Agriculture Minister Veng Sakhon told yesterday’s forum that it was an opportunity to check, evaluate and seek deep understanding on the issue of the draft policy on the agriculture development for the medium and long term to achieve agricultural production chain goals as well as maintaining natural resources sustainability.

“Agricultural produces have increased remarkably which means there is a need to solve issues including market access,” Mr Sakhon said.

“Thus, in order to modernise and boost production, diversification, and commercialisation in agriculture to help solve issues facing farmers, especially smallholder farmers, we will continue taking measures for effective and efficient renovation of infrastructure in the production chain and competition in the market,” Mr Sakhon said.

Phou Puy, CEO of the Cambodia Rice Bank, suggested that government and stakeholders solve urgent issues first without waiting for the master plan.

He suggested having a working group to solve current issues in agriculture.

“We want an exact community market for farmers to bring their products to purchasers or rice millers in one place,” Mr Puy said.

“Farmers want exact purchasers and exact prices. Famers want more convenient roads for transporting agriculture products and for the government to negotiate with Thailand to allow easy access for Cambodian agriculture products.”

Mr Vissoth said Cambodia should have a medium and long-term master plan to keep Cambodia agriculture sector sustainable and avoid problems.

He said the government would also think about a short-term plan to help farmers and the agriculture sector.

Chan Sophal, director of the Centre for Policy Studies, said there were two issues in agriculture, output and input.

He said that for output, the government should have proper irrigation systems and lower logistic costs from the rice field to the market.

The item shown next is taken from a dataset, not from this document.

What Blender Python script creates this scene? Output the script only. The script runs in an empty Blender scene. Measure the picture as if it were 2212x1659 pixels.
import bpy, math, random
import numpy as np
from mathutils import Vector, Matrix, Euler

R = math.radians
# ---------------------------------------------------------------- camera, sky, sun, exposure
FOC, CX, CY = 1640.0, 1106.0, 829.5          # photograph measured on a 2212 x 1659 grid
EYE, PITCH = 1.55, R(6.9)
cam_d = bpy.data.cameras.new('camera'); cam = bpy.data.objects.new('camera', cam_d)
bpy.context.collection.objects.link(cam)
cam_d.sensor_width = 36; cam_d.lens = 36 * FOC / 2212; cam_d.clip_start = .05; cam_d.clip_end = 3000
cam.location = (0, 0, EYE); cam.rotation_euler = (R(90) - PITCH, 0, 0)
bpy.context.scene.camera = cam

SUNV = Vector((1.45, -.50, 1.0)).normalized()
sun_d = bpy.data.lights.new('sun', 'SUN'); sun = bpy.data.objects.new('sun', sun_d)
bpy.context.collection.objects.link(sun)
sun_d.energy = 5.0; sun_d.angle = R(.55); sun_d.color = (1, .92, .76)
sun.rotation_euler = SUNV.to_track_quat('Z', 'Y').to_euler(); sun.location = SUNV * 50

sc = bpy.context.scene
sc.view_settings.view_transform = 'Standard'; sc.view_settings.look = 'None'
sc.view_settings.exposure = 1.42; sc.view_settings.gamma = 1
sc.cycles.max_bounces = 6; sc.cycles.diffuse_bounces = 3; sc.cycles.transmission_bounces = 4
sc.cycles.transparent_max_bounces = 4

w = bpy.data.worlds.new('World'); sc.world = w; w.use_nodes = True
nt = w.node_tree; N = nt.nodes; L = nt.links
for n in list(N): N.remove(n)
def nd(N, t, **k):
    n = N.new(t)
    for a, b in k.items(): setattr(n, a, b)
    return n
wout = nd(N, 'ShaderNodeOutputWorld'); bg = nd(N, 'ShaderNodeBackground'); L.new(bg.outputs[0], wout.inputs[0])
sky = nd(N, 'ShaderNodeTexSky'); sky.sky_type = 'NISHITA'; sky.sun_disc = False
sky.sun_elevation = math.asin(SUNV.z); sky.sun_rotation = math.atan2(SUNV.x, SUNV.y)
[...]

“For input in agriculture, there are also issues including regulation of imported fertiliser and pesticide which lack effectiveness and which cost a lot for the private sector.

The quality of checking imported agriculture pesticide was not clear, so the government must strengthen regulations,” Mr Sophal said.

Economy and finance secretary of state Vongsey Vissoth said agriculture was the backbone of the economy.

One part was pushing growth and reducing poverty, and the other part was maintaining the environment by managing water and fertilisers.

“We have to boost productivity, diversification and commercialisation, human resources training to build capacity and market share while agro-business or agro-processing are key to solving issues,” Mr. Vissoth said.

Mr Vissoth identified the three priority areas next year would be production, processing and market share.

He said that government would consider subsidising seedlings for farmers, checking the regulation on the quality and standard of fertiliser, animal feeds, pesticide imports, checking fertiliser, animal and pesticide imports and animal house slaughter, reviewing import tax, checking the cost of transport and distribution, and reviewing the electricity tariff.